Aim of the exercise
Identify the lines that contain the string "from" and report only how many there are.

Stored data
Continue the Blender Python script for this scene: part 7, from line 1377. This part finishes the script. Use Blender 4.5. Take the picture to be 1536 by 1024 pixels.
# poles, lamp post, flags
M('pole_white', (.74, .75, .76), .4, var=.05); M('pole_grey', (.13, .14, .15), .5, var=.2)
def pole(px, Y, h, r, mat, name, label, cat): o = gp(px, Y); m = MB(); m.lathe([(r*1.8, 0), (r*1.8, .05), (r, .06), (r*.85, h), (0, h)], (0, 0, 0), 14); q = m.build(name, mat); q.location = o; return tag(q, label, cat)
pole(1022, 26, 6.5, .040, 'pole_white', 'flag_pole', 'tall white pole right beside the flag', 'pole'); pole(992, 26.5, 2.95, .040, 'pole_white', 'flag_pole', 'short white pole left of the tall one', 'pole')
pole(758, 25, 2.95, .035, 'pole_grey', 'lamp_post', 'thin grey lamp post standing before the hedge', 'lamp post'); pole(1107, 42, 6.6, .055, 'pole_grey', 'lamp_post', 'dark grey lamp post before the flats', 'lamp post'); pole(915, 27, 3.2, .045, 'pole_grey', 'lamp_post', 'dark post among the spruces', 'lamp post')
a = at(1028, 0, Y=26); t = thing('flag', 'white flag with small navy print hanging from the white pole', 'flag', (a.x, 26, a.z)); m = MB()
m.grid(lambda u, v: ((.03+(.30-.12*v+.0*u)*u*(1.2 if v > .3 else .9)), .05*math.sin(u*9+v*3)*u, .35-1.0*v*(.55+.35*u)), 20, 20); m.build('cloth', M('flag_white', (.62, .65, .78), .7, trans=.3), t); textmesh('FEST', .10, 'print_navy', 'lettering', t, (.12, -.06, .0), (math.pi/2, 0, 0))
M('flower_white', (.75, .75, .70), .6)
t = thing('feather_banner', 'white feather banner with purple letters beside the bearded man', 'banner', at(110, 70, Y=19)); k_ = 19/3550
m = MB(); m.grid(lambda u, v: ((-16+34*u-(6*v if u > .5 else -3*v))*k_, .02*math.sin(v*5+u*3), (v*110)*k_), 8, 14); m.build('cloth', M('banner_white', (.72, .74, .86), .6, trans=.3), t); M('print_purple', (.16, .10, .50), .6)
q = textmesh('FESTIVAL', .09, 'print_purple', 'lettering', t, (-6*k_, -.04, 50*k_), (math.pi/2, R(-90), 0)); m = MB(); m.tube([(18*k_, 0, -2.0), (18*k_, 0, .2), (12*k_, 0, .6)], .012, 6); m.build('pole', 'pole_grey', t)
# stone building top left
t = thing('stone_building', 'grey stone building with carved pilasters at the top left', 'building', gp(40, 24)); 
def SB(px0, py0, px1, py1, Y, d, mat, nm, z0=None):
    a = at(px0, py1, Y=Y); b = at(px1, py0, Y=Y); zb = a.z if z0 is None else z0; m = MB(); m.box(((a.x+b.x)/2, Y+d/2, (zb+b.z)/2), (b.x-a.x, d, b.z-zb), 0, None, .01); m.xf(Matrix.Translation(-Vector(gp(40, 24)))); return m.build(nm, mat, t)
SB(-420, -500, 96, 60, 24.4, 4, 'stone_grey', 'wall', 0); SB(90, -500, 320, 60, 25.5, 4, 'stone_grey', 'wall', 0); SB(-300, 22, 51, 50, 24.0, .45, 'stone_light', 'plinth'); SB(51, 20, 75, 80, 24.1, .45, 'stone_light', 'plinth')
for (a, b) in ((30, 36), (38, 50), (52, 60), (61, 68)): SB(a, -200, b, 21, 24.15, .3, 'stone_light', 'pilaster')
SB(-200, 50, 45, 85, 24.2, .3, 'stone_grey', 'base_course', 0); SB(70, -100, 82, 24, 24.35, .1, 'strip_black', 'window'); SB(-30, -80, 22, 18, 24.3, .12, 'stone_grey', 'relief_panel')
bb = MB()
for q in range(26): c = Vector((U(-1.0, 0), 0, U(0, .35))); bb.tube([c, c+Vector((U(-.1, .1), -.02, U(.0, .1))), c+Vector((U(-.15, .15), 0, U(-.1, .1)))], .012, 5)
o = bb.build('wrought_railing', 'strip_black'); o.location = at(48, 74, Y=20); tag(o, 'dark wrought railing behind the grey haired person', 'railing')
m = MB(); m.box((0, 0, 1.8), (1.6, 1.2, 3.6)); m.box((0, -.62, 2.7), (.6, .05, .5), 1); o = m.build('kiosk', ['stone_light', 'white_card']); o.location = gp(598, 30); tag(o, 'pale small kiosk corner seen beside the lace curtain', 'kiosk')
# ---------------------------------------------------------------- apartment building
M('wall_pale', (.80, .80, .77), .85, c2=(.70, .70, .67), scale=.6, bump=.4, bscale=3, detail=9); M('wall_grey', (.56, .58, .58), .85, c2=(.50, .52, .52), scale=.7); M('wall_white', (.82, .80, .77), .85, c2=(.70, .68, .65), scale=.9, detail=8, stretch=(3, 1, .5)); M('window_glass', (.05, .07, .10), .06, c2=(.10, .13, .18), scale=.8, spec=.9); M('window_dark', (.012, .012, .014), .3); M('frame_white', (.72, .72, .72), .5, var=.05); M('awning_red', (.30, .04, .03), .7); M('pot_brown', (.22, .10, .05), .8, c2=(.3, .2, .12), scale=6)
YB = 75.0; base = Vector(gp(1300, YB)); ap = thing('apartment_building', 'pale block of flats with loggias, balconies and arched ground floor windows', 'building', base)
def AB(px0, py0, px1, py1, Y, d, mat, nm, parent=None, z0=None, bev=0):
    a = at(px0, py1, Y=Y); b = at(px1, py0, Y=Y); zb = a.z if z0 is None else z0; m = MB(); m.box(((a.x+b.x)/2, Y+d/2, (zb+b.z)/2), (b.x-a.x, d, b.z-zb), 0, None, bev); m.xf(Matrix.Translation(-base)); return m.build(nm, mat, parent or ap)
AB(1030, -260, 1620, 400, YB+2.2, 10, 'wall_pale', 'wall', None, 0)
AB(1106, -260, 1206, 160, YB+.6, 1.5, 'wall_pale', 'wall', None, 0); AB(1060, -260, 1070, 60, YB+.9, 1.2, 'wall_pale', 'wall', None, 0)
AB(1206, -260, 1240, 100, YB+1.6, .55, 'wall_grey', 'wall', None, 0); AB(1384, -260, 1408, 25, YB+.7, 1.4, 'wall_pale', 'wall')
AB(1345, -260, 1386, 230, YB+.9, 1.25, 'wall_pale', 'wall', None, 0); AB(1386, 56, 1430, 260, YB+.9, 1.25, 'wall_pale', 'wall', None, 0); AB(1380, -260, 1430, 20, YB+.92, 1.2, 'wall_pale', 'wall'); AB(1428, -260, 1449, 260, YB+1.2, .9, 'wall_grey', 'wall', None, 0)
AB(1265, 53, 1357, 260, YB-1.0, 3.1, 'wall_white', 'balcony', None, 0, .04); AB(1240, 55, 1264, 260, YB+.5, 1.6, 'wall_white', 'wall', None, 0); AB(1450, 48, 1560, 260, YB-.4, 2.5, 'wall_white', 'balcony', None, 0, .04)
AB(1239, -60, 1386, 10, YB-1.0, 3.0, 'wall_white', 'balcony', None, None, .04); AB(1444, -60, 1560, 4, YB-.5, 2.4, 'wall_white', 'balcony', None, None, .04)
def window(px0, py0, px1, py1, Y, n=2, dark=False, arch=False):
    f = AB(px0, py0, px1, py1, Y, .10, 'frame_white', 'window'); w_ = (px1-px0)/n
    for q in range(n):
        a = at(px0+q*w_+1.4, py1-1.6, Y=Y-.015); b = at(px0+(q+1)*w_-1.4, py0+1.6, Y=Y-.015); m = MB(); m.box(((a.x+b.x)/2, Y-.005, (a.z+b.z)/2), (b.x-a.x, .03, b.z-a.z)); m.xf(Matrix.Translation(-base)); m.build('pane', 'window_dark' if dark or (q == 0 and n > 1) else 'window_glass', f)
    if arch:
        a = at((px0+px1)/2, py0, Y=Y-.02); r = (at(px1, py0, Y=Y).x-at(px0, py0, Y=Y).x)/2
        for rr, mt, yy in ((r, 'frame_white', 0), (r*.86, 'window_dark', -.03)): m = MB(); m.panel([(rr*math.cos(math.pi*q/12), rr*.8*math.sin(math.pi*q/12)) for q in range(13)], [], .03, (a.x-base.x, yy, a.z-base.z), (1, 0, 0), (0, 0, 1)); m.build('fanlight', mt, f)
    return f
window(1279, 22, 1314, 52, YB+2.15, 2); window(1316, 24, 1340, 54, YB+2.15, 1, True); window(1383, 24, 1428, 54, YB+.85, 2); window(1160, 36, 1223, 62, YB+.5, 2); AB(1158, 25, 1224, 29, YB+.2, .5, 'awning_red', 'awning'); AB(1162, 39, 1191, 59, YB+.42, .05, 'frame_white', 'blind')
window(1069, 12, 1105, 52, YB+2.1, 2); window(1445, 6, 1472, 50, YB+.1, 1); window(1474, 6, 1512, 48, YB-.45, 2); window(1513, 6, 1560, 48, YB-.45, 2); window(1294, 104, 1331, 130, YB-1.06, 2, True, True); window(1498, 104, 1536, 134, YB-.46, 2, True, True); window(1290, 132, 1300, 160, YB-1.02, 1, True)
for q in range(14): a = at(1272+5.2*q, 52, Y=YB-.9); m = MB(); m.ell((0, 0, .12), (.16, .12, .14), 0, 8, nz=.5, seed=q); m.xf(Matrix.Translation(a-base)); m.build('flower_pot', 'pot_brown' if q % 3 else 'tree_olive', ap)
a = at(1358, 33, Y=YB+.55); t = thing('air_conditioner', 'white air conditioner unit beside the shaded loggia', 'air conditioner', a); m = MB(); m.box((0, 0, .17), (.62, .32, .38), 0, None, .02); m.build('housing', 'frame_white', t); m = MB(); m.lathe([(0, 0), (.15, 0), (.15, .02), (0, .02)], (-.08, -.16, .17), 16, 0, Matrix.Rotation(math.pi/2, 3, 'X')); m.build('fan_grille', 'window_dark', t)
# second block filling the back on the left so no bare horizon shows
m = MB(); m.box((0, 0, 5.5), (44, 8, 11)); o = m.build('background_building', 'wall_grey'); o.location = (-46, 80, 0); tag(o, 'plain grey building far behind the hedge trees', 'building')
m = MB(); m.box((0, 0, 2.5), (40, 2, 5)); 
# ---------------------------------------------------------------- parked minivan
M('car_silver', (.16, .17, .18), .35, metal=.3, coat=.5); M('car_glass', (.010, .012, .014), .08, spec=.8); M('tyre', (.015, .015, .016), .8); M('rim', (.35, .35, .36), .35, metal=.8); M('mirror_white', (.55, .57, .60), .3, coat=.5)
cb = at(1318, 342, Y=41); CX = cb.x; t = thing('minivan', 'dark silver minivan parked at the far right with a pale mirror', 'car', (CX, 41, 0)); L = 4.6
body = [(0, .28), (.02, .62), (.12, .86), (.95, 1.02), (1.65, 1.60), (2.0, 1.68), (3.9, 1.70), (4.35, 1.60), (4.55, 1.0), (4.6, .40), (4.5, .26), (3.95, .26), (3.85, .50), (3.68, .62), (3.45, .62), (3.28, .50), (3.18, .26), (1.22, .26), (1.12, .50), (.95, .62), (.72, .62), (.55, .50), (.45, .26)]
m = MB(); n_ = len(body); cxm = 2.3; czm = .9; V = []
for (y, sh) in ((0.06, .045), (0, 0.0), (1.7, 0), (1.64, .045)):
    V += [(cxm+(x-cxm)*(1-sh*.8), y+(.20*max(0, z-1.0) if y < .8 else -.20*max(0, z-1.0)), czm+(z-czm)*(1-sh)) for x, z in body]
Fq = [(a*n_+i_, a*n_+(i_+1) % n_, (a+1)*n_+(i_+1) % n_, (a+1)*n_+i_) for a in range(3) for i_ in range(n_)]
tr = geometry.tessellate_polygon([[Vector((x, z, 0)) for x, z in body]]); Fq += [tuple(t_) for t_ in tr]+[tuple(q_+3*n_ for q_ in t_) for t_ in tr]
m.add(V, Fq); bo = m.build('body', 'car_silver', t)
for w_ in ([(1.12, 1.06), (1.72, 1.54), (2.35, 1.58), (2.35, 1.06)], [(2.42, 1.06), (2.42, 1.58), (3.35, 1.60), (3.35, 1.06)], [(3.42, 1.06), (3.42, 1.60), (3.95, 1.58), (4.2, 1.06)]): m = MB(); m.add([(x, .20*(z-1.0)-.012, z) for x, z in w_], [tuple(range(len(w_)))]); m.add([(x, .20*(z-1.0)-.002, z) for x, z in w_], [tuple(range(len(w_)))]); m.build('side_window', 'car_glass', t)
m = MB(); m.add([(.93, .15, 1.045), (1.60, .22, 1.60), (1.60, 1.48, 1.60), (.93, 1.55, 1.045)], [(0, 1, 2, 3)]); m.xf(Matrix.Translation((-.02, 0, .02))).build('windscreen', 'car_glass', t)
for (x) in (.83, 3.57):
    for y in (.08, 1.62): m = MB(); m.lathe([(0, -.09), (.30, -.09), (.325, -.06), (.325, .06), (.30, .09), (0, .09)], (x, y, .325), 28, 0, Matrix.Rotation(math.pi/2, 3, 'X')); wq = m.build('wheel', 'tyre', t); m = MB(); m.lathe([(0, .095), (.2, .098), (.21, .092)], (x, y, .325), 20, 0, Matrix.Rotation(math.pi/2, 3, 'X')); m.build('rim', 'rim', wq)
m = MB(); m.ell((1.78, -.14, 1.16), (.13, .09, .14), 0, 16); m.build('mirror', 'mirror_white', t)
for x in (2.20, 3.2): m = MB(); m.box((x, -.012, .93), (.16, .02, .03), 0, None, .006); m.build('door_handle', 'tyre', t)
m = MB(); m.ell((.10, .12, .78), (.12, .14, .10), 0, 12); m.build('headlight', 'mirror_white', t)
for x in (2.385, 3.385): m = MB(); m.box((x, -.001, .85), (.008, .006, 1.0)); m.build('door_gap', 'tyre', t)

Answer to the exercise
2